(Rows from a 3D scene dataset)
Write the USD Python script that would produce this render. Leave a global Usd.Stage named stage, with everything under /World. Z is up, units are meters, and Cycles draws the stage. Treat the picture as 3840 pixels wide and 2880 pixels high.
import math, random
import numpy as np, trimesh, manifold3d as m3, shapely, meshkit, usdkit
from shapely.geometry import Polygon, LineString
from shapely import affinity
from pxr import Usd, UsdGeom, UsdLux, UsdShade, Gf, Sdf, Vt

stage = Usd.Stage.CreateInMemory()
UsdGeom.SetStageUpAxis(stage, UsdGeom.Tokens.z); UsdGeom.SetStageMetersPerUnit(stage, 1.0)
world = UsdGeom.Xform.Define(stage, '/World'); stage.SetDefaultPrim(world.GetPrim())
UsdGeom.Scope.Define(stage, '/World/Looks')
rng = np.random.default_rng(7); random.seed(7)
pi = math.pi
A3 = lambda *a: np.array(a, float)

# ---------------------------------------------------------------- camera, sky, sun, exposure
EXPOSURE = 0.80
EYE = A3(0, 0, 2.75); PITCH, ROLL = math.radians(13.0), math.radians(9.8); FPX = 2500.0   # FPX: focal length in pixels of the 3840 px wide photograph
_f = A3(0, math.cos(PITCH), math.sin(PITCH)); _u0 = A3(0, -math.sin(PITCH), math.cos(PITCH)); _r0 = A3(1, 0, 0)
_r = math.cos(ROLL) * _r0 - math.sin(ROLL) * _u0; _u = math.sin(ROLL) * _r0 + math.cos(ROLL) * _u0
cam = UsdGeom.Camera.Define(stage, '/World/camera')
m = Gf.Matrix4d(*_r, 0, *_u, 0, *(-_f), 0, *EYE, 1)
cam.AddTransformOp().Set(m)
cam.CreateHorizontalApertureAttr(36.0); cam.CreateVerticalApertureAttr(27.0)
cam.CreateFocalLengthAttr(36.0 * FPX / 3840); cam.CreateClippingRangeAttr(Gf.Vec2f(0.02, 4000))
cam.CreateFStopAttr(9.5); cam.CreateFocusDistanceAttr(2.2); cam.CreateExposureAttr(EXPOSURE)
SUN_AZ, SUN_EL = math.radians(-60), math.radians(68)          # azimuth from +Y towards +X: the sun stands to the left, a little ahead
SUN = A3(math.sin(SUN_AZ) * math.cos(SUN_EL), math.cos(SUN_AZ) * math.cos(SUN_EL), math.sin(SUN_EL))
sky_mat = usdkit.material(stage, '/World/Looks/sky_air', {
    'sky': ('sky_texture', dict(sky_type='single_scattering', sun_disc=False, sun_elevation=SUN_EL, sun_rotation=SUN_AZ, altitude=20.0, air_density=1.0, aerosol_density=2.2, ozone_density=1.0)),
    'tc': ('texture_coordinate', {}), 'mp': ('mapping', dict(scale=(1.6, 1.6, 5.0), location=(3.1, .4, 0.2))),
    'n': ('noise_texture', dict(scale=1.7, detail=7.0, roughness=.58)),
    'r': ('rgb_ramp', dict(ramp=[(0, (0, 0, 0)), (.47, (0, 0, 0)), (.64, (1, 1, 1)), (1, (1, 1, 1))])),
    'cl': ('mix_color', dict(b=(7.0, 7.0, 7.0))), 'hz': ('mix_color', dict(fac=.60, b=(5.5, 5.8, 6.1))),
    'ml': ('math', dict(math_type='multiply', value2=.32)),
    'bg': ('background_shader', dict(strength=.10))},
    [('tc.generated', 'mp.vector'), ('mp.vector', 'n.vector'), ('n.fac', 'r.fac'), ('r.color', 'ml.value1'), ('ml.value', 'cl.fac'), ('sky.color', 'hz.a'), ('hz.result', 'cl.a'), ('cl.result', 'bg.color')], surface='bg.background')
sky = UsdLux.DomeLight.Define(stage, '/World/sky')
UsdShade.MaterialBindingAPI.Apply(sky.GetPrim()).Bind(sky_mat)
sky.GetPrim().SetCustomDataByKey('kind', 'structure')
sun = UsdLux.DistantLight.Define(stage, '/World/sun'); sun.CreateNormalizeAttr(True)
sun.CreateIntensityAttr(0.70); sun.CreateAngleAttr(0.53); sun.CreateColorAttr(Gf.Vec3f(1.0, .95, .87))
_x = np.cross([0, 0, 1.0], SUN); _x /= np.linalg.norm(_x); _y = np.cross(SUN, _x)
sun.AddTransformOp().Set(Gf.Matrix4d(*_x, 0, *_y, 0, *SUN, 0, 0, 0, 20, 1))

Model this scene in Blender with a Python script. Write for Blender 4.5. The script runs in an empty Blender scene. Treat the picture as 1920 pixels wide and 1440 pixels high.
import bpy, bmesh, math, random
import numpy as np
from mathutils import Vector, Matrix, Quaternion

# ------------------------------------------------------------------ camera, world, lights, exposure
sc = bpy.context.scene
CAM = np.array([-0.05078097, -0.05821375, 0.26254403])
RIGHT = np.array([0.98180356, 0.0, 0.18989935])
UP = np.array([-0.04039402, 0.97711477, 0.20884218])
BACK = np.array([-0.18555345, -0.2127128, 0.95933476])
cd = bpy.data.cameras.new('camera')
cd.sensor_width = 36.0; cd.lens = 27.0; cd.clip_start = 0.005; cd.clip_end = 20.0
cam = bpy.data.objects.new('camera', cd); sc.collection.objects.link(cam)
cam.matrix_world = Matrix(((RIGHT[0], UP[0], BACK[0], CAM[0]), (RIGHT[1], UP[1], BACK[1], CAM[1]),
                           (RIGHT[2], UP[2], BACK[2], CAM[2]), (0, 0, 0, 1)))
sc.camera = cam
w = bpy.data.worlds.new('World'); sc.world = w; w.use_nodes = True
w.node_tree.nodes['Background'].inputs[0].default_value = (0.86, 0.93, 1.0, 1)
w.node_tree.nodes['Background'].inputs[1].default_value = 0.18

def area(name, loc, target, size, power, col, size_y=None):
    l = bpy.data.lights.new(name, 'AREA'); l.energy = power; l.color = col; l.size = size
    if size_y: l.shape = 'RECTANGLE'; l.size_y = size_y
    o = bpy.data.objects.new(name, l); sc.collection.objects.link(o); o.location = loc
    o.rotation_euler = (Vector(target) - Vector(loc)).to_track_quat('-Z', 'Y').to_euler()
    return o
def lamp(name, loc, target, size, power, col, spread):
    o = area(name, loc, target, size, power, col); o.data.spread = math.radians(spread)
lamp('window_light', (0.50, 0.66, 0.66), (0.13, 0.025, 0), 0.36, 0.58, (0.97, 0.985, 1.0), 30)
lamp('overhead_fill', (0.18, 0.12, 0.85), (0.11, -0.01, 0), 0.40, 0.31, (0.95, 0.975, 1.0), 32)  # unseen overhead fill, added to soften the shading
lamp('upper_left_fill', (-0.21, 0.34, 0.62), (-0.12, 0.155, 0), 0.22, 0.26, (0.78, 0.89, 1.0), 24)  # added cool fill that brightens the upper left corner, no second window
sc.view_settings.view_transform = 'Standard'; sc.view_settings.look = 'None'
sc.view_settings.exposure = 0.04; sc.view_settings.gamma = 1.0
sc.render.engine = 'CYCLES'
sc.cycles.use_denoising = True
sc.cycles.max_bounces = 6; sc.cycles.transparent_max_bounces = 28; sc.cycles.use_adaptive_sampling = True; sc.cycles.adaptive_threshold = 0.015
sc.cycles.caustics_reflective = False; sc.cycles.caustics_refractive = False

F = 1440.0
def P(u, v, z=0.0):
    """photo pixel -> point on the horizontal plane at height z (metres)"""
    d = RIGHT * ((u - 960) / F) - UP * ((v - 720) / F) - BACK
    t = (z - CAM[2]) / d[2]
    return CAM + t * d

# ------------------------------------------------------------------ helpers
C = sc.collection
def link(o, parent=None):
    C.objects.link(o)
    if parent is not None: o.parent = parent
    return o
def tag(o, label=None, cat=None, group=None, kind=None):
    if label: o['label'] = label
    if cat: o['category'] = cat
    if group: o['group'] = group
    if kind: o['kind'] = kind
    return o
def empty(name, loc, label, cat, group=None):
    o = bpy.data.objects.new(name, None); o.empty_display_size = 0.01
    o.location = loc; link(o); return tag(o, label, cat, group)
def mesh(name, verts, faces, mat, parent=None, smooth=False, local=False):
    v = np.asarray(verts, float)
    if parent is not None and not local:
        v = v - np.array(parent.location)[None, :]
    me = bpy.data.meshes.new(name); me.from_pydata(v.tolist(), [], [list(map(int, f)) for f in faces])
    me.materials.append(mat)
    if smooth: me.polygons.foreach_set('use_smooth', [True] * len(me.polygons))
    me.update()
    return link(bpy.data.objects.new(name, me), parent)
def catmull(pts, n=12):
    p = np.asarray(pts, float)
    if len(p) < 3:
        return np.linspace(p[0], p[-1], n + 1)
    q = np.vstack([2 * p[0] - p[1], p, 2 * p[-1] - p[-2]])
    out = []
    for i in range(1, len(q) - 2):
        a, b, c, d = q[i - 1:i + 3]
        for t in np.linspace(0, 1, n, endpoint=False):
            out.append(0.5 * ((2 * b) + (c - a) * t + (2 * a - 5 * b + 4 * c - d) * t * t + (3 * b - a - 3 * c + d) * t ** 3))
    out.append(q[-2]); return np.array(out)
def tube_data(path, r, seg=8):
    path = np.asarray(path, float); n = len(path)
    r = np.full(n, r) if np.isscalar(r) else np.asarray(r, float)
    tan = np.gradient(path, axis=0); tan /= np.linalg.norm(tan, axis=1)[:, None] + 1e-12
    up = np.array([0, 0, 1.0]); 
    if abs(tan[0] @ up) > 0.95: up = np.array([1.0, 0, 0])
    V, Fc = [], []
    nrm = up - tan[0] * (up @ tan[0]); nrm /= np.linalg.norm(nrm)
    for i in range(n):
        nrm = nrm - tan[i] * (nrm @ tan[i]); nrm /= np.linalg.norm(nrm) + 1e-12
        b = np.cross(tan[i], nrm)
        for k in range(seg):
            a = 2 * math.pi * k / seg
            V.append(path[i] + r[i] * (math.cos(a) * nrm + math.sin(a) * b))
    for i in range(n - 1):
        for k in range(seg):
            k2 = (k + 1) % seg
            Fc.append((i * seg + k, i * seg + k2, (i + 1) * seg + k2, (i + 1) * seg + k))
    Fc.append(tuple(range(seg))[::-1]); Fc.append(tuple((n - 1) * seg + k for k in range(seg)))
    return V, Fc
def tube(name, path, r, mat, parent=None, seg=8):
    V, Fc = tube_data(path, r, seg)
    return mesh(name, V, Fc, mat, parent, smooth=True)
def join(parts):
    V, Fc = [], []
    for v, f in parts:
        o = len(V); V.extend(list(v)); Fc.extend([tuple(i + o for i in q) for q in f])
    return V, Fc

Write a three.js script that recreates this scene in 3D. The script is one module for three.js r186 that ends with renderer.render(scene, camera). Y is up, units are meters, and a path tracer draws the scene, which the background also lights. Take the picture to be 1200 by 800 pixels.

- **Task goal**:
Reproduce verbatim the range of lines that opens the records and closes with the line containing "A3 = lambda *a: np.array(a, float)". Omit everything after it.

- **Output of the exercise**:
Write the USD Python script that would produce this render. Leave a global Usd.Stage named stage, with everything under /World. Z is up, units are meters, and Cycles draws the stage. Treat the picture as 3840 pixels wide and 2880 pixels high.
import math, random
import numpy as np, trimesh, manifold3d as m3, shapely, meshkit, usdkit
from shapely.geometry import Polygon, LineString
from shapely import affinity
from pxr import Usd, UsdGeom, UsdLux, UsdShade, Gf, Sdf, Vt

stage = Usd.Stage.CreateInMemory()
UsdGeom.SetStageUpAxis(stage, UsdGeom.Tokens.z); UsdGeom.SetStageMetersPerUnit(stage, 1.0)
world = UsdGeom.Xform.Define(stage, '/World'); stage.SetDefaultPrim(world.GetPrim())
UsdGeom.Scope.Define(stage, '/World/Looks')
rng = np.random.default_rng(7); random.seed(7)
pi = math.pi
A3 = lambda *a: np.array(a, float)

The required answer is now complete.